Nous avons vraiment gagné en efficacité car nous faisons en 4 jours ce que nous faisions auparavant en 5 jours. Nous travaillons moins mais mieux. Au passage, nous avons même réduit le nombre d’heures supplémentaires qui sont devenues marginales. Et la semaine de 4 jours a fidélisé et attiré. Nos salariés sont très attachés à leur week-end de 3 jours et n’envisagent pas de partir pour une entreprise fonctionnant sur le rythme classique des 5 jours. Associée au salaire minimal décent (13 euros/heure), la semaine de 4 jours a rendu l’entreprise attractive même pour les intérimaires très attachés à leur liberté, qui ont accepté d’être intégrés. Nous avions 6 intérimaires à l’atelier en moyenne annuelle, nous n’en avons plus que 2 à ce jour. Cela nous coûte un peu plus cher mais cela nous apporte du confort.

Le travail sur 4 jours a-t-il modifié votre management ?

La machine ne fonctionne bien que si les petites routines du quotidien sont respectées. Sur 4 jours, un petit retard à un endroit ou à un autre de la chaîne est lourd de conséquences. À l’atelier, une désorganisation peut faire déraper les plannings et il nous est déjà arrivé de devoir revenir ponctuellement le vendredi. Dans ce contexte, le manager n’est pas là pour fliquer mais pour "donner du sens" en rappelant qu’une bonne organisation permet de bénéficier de 3 jours de week-end. Nous organisons aussi des points mensuels avec les salariés autour d’un café pour célébrer les victoires et avancées de l’entreprise et faire quelques rappels sur les fondamentaux de la semaine de 4 jours.

Les 70 salariés de Structa fabriquent notamment des cabines acoustiques — Photo : marianne louge

Quels en sont les éventuels inconvénients pour les salariés ?

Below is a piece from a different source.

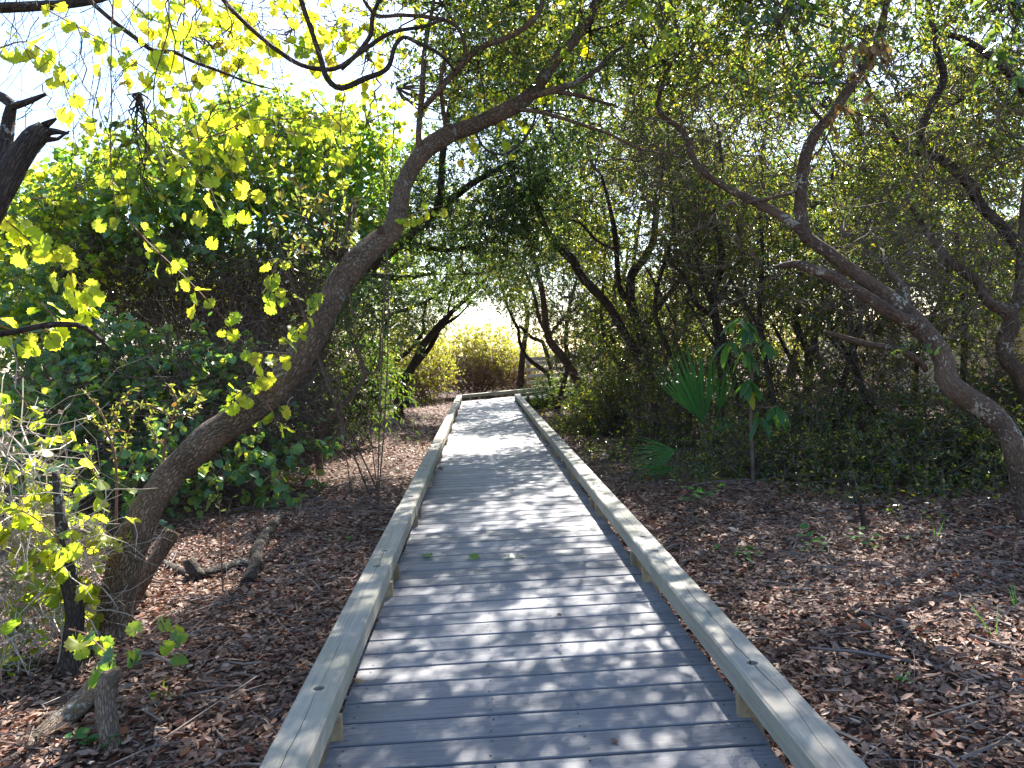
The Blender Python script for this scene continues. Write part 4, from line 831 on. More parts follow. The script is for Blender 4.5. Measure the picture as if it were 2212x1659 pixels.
# overhanging branches at the top left
oh = [
 ('long dark branch running along the top edge at the left', [(-60,20,4.6,.03),(60,14,4.7,.03),(150,8,4.8,.028),(230,-8,4.9,.024),(320,-60,5,.02)]),
 ('grey branch slanting down across the bright sky at the upper left', [(180,-15,4.7,.014),(200,7,4.7,.014),(250,50,4.75,.0145),(300,87,4.8,.014),(333,110,4.8,.0135),(377,113,4.85,.013),(417,133,4.9,.011),(483,157,5,.009),(533,177,5,.007),(593,194,5.1,.004)]),
 ('dark liana sweeping from the top edge in a long sagging curve', [(470,-20,5.3,.017),(483,0,5.3,.017),(533,53,5.35,.017),(600,110,5.4,.017),(650,140,5.4,.017),(700,150,5.45,.017),(737,143,5.5,.016),(797,100,5.5,.016),(847,70,5.5,.015),(917,57,5.6,.013),(960,40,5.6,.01)]),
 ('thick dark liana hooking down and up again left of the arch', [(640,-30,5.2,.017),(667,50,5.25,.018),(690,117,5.3,.019),(707,170,5.3,.02),(737,190,5.35,.02),(787,170,5.4,.02),(837,147,5.45,.018),(853,100,5.5,.016),(872,80,5.5,.015),(904,93,5.55,.015),(950,117,5.6,.014),(983,152,5.7,.012)]),
 ('dark branch curving upward through the yellow leaves at the top', [(737,150,5.8,.016),(770,118,5.8,.017),(800,77,5.8,.018),(804,40,5.8,.018),(815,10,5.8,.017),(840,-40,5.8,.015)]),
 ('slim vine hanging in a loop under the arching trunk', [(1027,287,6.3,.011),(1047,320,6.25,.011),(1084,334,6.2,.011),(1121,313,6.3,.0105),(1147,277,6.4,.01),(1157,250,6.5,.01)]),
]
for lb, pts in oh: woody('overhanging_branch' if 'liana' not in lb and 'vine' not in lb else 'liana', lb, 'branch' if 'liana' not in lb and 'vine' not in lb else 'vine', [pts], BARK_DARK, sides=8, bump=.06)

# ---------------------------------------------------------------- big-leaved grape vines, each leaf its own part
def grape_leaf(seed):
    r = np.random.default_rng(seed); g = Geo(); n = 26
    th = np.linspace(-2.86, 2.86, n); rr = .5*(1+.10*np.cos(th)-.05*np.cos(3*th))*(1+.085*(np.arange(n) % 2)*2-.085+r.normal(0, .025, n))
    t_ = .36+rr*np.cos(th); s_ = rr*np.sin(th)*1.04
    h = .3*np.abs(s_)*r.uniform(-.2, 1.5)-.35*t_**2*r.uniform(-.2, 1.5)+.06*np.sin(th*3+r.uniform(0, 6))+.03*np.sin(th*7+r.uniform(0, 6))
    inner = np.stack([.36+(t_-.36)*.55, s_*.55, h*.55+.01], 1)
    V = np.vstack([[(0.06, 0, 0), (.36, 0, -.02)], np.stack([s_*0+t_, s_, h], 1), inner])
    F3 = [(1, 2+n+i, 2+n+i+1) for i in range(n-1)]; F4 = [(2+n+i, 2+i, 2+i+1, 2+n+i+1) for i in range(n-1)]
    g.add(V, [np.array(F3), np.array(F4)])
    pt = np.array([[(-.42, 0, .16), (-.2, 0, .1), (.06, 0, .0)]]); 
    tubes(g, pt, np.array([[.011, .011, .012]]), 4)
    return g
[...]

Pour réussir dans un projet de semaine de 4 jours, il faut un peu figer les choses. Ce qui implique parfois de réduire la marge de liberté, de flexibilité de chacun. Il faut aussi reconnaître que même avec une organisation plus productive, travailler sur 4 jours est plus intense et peut être plus fatigant. Nous avons annoncé dès le départ que si ces changements d’organisation posaient des problèmes insurmontables à certains, nous étudierons au cas par cas et étions ouverts à des ruptures conventionnelles. Nous avons eu 3 départs. Et je reconnais que le système peut être parfois frustrant pour les commerciaux s’ils ne peuvent joindre leurs collègues quand ils sont dans l’urgence d’un appel d’offres.

Comment avez-vous instauré une continuité de service pendant les temps de concentration le matin et le vendredi ?

En réalité nos clients et fournisseurs se sont habitués au fait que nous ne travaillions pas le vendredi, du moment que nous offrons la même qualité de fabrication et les mêmes délais. De surcroît, la direction a mis en place une astreinte téléphonique le vendredi qu’elle assume elle-même. Pour le service client (4 salariés) nous avons instauré un pilotage centralisé des appels à la réception qui ne passe que les urgences le matin.